New music releases
06/05/2008
This week's already missing a day. We're wondering if, perhaps, a better system would be to just put the calendar back a day. That way, you still get a Bank Holiday Monday off, but you also get a normal Monday straight after it. We'll vote for anyone who promises to implement this (and isn't an idiot - sad face X 1000000)
We're gonna start with our 4music Single Of The Week and it's probably going to come as quite a shock to you. It's certainly come as quite a shock to us. Believe it or not, it's Pigeon Detectives 'This Is An Emergency' (Dance To the Radio). Seriously! We admit to not having paid much attention to them before, apart from to remark that the singer looks like Dean Gaffney doing Johnny Borrell on Stars In Their Eyes and one of the guitarists looks like he's won a competition to be there. But 'This Is Emergency' is bloody great. It's their 'I Predict A Riot' and will, no doubt, be used to soundtrack montages in TV festival coverage. We've played it 15 times now and it's still exciting. All other bands beginning with 'The' can f*ck off (for a bit).
Getting all the good ones out of the way at once, Santogold 'L.E.S Artistes' (Atlantic) is also likely to soundtrack large parts of the summer - the darker, trendier parts. This pal of Mark Ronson has been a 'one to watch' for a while, on account of her being pretty clever and good at pop. We like this though, mainly because it sounds almost exactly like Tegan And Sara. The rest of her stuff sounds nothing like them, which is probably for the best. Otherwise it'd just be weird.
If Britain had an answer to Santogold, it might very well be Micachu (bless you!). The so-lo-fi-you'll-wonder-if-you've-accidentally-bought-a-cd-of-her-pissing-about-with-an-old-tape-recorder-and-a-broken-casio single 'Lone Ranger' (Brik A Brak) isn't the best introduction we could think of from 21 year old, composer and oddball, Mica, but it's the one she wants you to have and we're not going to argue. The best is yet to come, trust us. The wonky pop crown belongs to Micachu (bless you!*)

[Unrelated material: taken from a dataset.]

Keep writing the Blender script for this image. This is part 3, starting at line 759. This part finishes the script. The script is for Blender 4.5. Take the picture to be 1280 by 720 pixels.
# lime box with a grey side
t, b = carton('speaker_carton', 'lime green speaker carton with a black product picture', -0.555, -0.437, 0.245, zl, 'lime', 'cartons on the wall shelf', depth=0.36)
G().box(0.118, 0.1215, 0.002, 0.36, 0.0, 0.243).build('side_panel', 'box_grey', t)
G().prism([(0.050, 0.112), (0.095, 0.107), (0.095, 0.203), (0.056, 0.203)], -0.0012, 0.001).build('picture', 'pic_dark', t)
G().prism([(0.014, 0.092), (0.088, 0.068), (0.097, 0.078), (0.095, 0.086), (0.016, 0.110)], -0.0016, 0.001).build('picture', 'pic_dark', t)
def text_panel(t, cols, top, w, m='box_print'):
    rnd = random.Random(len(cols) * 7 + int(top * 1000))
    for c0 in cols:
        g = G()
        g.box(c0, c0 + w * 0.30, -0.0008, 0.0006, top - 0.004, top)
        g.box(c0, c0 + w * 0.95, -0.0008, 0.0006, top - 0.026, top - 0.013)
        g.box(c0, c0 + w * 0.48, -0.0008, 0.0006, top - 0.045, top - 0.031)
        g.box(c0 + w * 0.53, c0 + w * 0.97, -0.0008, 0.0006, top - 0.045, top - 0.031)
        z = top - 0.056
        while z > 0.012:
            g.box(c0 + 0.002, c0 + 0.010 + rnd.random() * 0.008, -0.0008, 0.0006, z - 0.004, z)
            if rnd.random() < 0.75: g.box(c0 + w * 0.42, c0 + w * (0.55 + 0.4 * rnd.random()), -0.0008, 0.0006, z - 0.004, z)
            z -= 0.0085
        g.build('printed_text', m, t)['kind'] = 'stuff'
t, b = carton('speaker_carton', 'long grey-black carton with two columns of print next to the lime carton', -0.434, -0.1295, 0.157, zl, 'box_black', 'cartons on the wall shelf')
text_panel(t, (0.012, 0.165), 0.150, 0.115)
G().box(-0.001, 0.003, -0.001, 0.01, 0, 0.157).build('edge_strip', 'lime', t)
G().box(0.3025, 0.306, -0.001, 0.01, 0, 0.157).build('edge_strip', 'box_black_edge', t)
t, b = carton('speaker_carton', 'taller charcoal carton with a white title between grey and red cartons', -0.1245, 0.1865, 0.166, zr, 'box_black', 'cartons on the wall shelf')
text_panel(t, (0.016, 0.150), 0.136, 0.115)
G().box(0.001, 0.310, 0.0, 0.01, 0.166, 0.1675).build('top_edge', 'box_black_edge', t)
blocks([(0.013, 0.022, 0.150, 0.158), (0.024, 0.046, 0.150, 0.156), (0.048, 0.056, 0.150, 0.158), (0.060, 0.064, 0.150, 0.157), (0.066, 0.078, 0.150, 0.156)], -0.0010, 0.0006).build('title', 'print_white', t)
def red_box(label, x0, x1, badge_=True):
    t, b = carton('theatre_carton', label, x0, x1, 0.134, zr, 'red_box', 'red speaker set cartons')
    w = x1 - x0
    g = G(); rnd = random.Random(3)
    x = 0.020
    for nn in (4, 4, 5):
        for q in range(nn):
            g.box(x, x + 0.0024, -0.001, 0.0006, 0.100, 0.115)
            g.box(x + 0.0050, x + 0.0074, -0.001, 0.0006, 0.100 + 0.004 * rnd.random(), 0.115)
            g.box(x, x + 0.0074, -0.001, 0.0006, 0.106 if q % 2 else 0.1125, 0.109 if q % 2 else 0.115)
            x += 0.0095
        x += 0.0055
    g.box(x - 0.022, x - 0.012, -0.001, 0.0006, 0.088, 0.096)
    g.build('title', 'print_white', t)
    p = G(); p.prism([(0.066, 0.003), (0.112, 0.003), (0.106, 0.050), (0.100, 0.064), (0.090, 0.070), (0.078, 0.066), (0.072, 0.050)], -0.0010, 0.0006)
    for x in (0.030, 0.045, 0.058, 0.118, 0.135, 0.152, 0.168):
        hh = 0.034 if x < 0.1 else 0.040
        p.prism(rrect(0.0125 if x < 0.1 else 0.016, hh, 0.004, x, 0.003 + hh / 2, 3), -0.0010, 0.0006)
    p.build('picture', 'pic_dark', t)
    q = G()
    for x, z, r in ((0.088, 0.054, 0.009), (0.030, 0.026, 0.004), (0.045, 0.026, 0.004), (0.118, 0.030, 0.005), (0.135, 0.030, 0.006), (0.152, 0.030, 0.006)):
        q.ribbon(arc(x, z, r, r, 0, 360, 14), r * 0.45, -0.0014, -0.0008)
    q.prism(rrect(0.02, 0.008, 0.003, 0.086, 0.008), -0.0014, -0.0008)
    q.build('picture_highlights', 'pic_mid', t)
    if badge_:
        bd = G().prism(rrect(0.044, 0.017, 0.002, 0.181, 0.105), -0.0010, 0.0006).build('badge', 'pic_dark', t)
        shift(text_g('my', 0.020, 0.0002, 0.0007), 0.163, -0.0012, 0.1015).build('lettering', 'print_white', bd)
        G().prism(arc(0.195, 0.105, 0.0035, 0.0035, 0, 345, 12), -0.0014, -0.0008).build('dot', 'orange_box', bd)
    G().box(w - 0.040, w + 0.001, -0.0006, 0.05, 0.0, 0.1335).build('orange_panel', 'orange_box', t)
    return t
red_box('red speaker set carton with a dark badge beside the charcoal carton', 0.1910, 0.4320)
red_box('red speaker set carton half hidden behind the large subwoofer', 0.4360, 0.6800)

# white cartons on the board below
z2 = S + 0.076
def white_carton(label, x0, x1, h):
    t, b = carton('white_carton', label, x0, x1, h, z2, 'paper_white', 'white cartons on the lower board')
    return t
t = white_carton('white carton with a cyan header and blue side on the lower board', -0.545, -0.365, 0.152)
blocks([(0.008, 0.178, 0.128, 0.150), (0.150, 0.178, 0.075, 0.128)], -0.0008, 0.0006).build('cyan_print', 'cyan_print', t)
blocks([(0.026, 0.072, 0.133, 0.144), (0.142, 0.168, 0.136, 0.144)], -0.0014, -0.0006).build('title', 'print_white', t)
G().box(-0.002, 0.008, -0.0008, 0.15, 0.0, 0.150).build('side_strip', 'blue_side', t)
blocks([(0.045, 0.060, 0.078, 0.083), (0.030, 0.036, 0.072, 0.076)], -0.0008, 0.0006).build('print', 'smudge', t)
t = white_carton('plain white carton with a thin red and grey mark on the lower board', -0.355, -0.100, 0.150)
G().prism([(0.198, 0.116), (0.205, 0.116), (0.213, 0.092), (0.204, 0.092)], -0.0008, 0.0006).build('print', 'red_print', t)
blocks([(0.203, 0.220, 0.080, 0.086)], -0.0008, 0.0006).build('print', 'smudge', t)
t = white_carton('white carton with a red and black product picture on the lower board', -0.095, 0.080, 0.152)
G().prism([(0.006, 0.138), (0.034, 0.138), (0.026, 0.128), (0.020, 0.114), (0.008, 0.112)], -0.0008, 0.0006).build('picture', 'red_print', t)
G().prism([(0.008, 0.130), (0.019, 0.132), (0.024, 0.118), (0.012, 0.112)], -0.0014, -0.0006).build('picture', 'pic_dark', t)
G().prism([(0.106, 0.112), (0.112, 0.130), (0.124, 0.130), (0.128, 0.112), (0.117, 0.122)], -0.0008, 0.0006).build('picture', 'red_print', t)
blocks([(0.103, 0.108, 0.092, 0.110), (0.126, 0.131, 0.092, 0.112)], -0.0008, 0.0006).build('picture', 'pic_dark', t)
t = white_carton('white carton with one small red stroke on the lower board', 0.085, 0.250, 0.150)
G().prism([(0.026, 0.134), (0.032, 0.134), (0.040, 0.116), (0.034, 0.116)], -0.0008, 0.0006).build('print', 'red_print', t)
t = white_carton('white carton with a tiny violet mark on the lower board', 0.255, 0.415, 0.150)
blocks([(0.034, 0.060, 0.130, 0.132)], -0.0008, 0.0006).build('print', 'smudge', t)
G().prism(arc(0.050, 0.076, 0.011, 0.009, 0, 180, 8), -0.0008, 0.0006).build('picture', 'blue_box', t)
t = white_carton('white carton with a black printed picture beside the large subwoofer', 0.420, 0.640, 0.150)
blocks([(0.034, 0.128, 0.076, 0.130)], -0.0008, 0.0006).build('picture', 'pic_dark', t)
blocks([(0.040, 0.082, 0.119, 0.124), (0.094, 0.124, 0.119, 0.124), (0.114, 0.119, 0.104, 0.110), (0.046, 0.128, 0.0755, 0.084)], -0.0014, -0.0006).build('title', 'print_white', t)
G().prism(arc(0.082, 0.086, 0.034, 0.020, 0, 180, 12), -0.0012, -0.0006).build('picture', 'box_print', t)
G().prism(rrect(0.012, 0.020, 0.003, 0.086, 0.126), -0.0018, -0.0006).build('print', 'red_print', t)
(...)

The two things we previously knew about Death Cab For Cutie were that one of them was Smoosh's drum tutor (the drummer probably) and that the singer made the lovely (and sorely in need of a follow-up) Postal Service album. What we now also know is that, on the strength of 'I Will Possess Your Heart' (Atlantic), Death Cab For Cutie sound, to us, like the bloke from Postal Service has replaced Michael Stipe in R.E.M, but they're still not as good as they used to be. But what do we know?
Wiley 'Wearing My Rolex' (Asylum) you'll all be aware of. Having fought in the grime wars, it's rather sad that the Roll Deep producer only manages a proper hit with this novelty rubbish. It's got a dance attached. Consider yourself an idiot if you've even thought about doing it.
Melody Gardot 'Goodnite' (Universal) avoids the clamour to be the next Winehouse by reviving the forgotten art of trying to be the new Madeleine Peyroux. That's probably unfair but if her jazz scatting, one minute in, doesn't make you want to vomit into your own lap then we question your humanity.
Noah And The Whale is a band name that sticks in our memory because it's a bloody terrible band name. We're sure there's some fascinating story behind why they're not called Jonah And The Whale, and we can only hope our lives are so short we never live to hear it, or any more of the bedwettingly weedy, wobbly voiced, indie schmindie they exhibit on 'Shape Of My Heart' (Vertigo). We made the mistake of reading the press release that accompanies similarly wet (but with ambitions to be on the soundtrack to a US indie movie) singer songwriter Padma's single 'Spacefood & Balloons' (Just Music). In that press release we learn he grew up in Sheffield, is a practising Buddhist and lives in a yurt in the Spanish Pyrennes. To quote 'Withnail & I': "You want working on boy".
Operahouse 'Diane' (Marrakesh) is, to these wizened ears, Maximo Park-lite. Why bother? These New Puritans 'Swords Of Truth' (Angular) is the musical equivalent of being accosted by roughians who insult your trousers then nick your phone (only to smash it on the ground in front of you because it's a four year old Nokia with sellotape keeping the battery cover in place). And finally, White Denim are a band we've heard friends of ours going on about but we're not, on the evidence of the untutored 70s pub rock of 'Let's Talk About It' (Full Time Hobby), entirely sure why. Perhaps the singer is really good looking. Checks the internet. The singer is not really good looking.